Storytellers benefit from doing the same.



When you dissect and analyze a plot, you can see how and why it works. You can see strengths and weaknesses in the construction. This newfound knowledge will inform your work, imparting the skills you need to tell better stories.

Study:

Choose a story you’ve read, and conduct an analysis using the following guide:

  1. Write a summary of the central plot in 250 words or fewer.
  2. Break the story into three acts, using a single sentence each to describe the setup, conflict, and resolution. Note the inciting incident.
  3. Create an outline, listing all important actions within the story that move the plot (and subplots) forward.

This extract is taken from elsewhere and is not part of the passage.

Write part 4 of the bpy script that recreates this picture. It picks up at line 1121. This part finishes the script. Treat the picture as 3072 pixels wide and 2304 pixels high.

If you’re working with a long-form story, such as a novel, outline the first few chapters. Does the outline reveal new insights into the story? Can you see how the plot is structured?
  4. How are the characters or the story world different at the end? What has changed?
  5. What does this story mean? Identify the motifs and themes.
  6. Write a logline for the story.
  7. Write a critique of the story, identifying what objectively worked or didn’t work, and include commentary about your subjective response—what you liked and didn’t like.

Practice:

Now analyze one of your own stories. Use the seven questions above to evaluate a story you’ve written, and then based on your findings, write a page or two describing what you learned and how your story could be improved.

Questions:

Do you think analyzing stories is informative, or does it take the magic out of the stories you enjoy? Is it a little of both? How does analyzing stories improve your storytelling skills?